--- Start Given information ---

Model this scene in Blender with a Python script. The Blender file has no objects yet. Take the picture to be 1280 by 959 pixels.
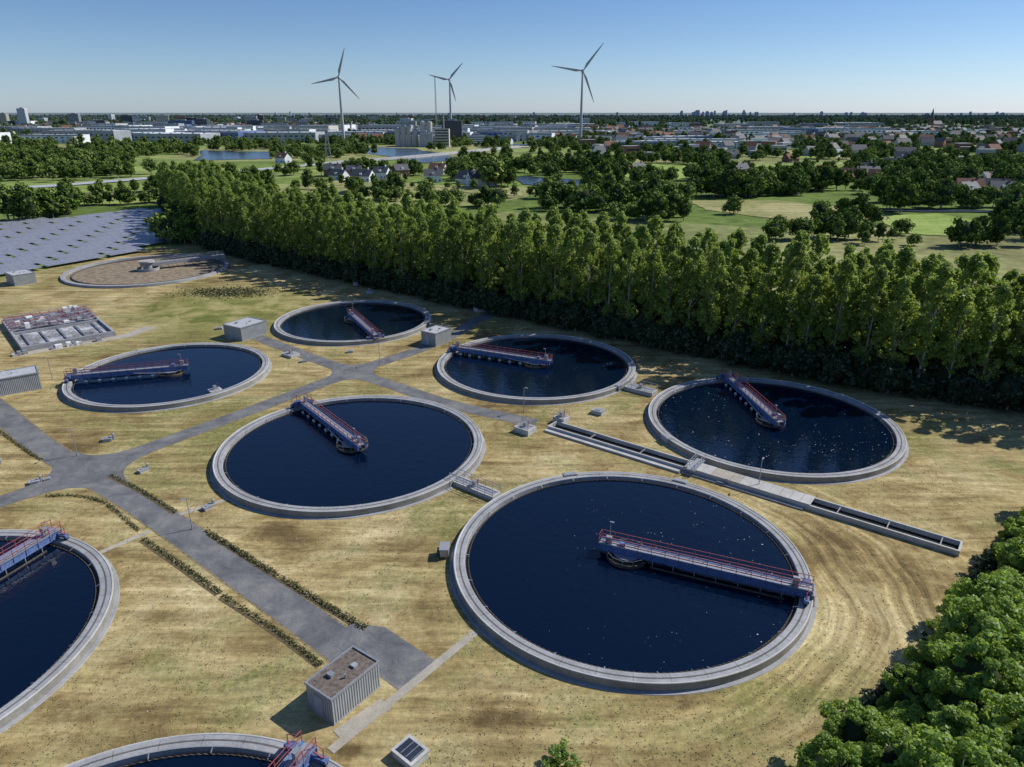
import bpy, math, random
import numpy as np
from mathutils import Vector, Matrix
R=random.Random(7); NR=np.random.RandomState(11)
scene=bpy.context.scene
COL=scene.collection
# ------------------------------------------------------------------ render / world
scene.view_settings.view_transform='Standard'; scene.view_settings.look='None'
scene.view_settings.exposure=0; scene.view_settings.gamma=1
SUN_AZ=math.radians(68); SUN_EL=math.radians(42)
w=bpy.data.worlds.new("World"); scene.world=w; w.use_nodes=True
nt=w.node_tree; nt.nodes.clear()
sky=nt.nodes.new('ShaderNodeTexSky'); sky.sky_type='NISHITA'; sky.sun_disc=False
sky.sun_elevation=SUN_EL; sky.sun_rotation=SUN_AZ; sky.air_density=1.0; sky.dust_density=0.3; sky.ozone_density=3.0; sky.altitude=0
# clear-day colour balance of the sky by elevation (bluer air near the horizon)
tcw=nt.nodes.new('ShaderNodeTexCoord'); spw=nt.nodes.new('ShaderNodeSeparateXYZ'); nt.links.new(tcw.outputs['Generated'],spw.inputs[0])
rw=nt.nodes.new('ShaderNodeValToRGB'); nt.links.new(spw.outputs[2],rw.inputs[0])
e=rw.color_ramp.elements; e[0].position=0; e[0].color=(.82,.99,1.48,1); e[1].position=.45; e[1].color=(.78,.92,1.15,1)
for p,c in((.045,(.72,.88,1.2)),(.10,(.62,.77,1.04)),(.17,(.53,.69,1.0)),(.26,(.62,.77,1.04))):
    q=e.new(p); q.color=c+(1,)
mw=nt.nodes.new('ShaderNodeMixRGB'); mw.blend_type='MULTIPLY'; mw.inputs[0].default_value=1
nt.links.new(sky.outputs[0],mw.inputs[1]); nt.links.new(rw.outputs[0],mw.inputs[2])
bg=nt.nodes.new('ShaderNodeBackground'); bg.inputs[1].default_value=0.1
wo=nt.nodes.new('ShaderNodeOutputWorld')
nt.links.new(mw.outputs[0],bg.inputs[0]); nt.links.new(bg.outputs[0],wo.inputs[0])
sl=bpy.data.lights.new('sun','SUN'); sl.energy=5.0; sl.angle=math.radians(0.5); sl.color=(1,0.96,0.89)
so=bpy.data.objects.new('sun',sl); COL.objects.link(so)
sd=Vector((math.sin(SUN_AZ)*math.cos(SUN_EL),math.cos(SUN_AZ)*math.cos(SUN_EL),math.sin(SUN_EL)))
so.rotation_euler=sd.to_track_quat('Z','Y').to_euler(); so.location=(60,40,120)
cam=bpy.data.cameras.new('camera'); co=bpy.data.objects.new('camera',cam); COL.objects.link(co)
co.location=(0,0,50); co.rotation_euler=(math.radians(90-20.94),0,0)
cam.sensor_width=36; cam.lens=887/1280*36; cam.clip_end=60000; cam.clip_start=0.5
scene.camera=co

# ------------------------------------------------------------------ materials
class NT:
    def __init__(s,name):
        s.m=bpy.data.materials.new(name); s.m.use_nodes=True; s.t=s.m.node_tree; s.t.nodes.clear()
        s.out=s.t.nodes.new('ShaderNodeOutputMaterial')
        s.pos=s.t.nodes.new('ShaderNodeNewGeometry').outputs['Position']
    def n(s,ty,**k):
        q=s.t.nodes.new('ShaderNode'+ty)
        for a,b in k.items(): setattr(q,a,b)
        return q
    def put(s,sock,v):
        if isinstance(v,bpy.types.NodeSocket): s.t.links.new(v,sock)
        elif isinstance(v,(tuple,list)):
            sock.default_value=tuple(v)+((1,) if len(v)==3 and sock.type=='RGBA' else ())
        else: sock.default_value=v
    def noise(s,scale,detail=4,vec=None,rough=.55,dist=0):
        q=s.n('TexNoise'); s.put(q.inputs['Vector'],vec or s.pos); q.inputs['Scale'].default_value=scale
        q.inputs['Detail'].default_value=detail; q.inputs['Roughness'].default_value=rough; q.inputs['Distortion'].default_value=dist
        return q.outputs[0]
    def math(s,op,a,b=0.0,clamp=False):
        q=s.n('Math',operation=op,use_clamp=clamp); s.put(q.inputs[0],a); s.put(q.inputs[1],b); return q.outputs[0]
    def maprange(s,v,a,b,c,d):
        q=s.n('MapRange'); s.put(q.inputs[0],v)
        for i,x in enumerate((a,b,c,d)): q.inputs[i+1].default_value=x
        return q.outputs[0]
    def ramp(s,f,stops,interp='LINEAR'):
        q=s.n('ValToRGB'); s.put(q.inputs[0],f); e=q.color_ramp.elements; q.color_ramp.interpolation=interp
        while len(e)<len(stops): e.new(.5)
        for i,(p,c) in enumerate(stops):
            e[i].position=p
            if not isinstance(c,(tuple,list)): c=(c,c,c)
            e[i].color=tuple(c)+(1,)
        return q.outputs[0]
    def mix(s,f,a,b,mode='MIX'):
        q=s.n('MixRGB',blend_type=mode); s.put(q.inputs[0],f); s.put(q.inputs[1],a); s.put(q.inputs[2],b); return q.outputs[0]
    def mapping(s,rot=0,scale=(1,1,1),vec=None):
        q=s.n('Mapping'); s.put(q.inputs[0],vec or s.pos); q.inputs['Rotation'].default_value=(0,0,rot); q.inputs['Scale'].default_value=scale
        return q.outputs[0]
    def bump(s,h,strength=.3,dist=.1):
        q=s.n('Bump'); s.put(q.inputs['Height'],h); q.inputs['Strength'].default_value=strength; q.inputs['Distance'].default_value=dist
        return q.outputs[0]
    def bsdf(s,color,rough=.8,metal=0,spec=.3,normal=None,ior=None):
        q=s.n('BsdfPrincipled'); s.put(q.inputs['Base Color'],color); s.put(q.inputs['Roughness'],rough)
        q.inputs['Metallic'].default_value=metal; q.inputs['Specular IOR Level'].default_value=spec
        if ior: q.inputs['IOR'].default_value=ior
        if normal: s.put(q.inputs['Normal'],normal)
        return q.outputs[0]
    def end(s,sh): s.t.links.new(sh,s.out.inputs[0]); return s.m

def plain(name,c,rough=.7,metal=0,var=.18,scale=.8,spec=.3):
    s=NT(name); f=s.noise(scale*2,5,rough=.7)
    c0=tuple(max(0,x*(1-var*1.6)) for x in c); c1=tuple(min(1,x*(1+var*1.2)) for x in c)
    return s.end(s.bsdf(s.ramp(f,[(.3,c0),(.7,c1)]),rough,metal,spec))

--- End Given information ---

> **Challenge**
Make a list of all lines in the data that contain "scene".

> **Output**
Model this scene in Blender with a Python script. The Blender file has no objects yet. Take the picture to be 1280 by 959 pixels.
scene=bpy.context.scene
COL=scene.collection
scene.view_settings.view_transform='Standard'; scene.view_settings.look='None'
scene.view_settings.exposure=0; scene.view_settings.gamma=1
w=bpy.data.worlds.new("World"); scene.world=w; w.use_nodes=True
scene.camera=co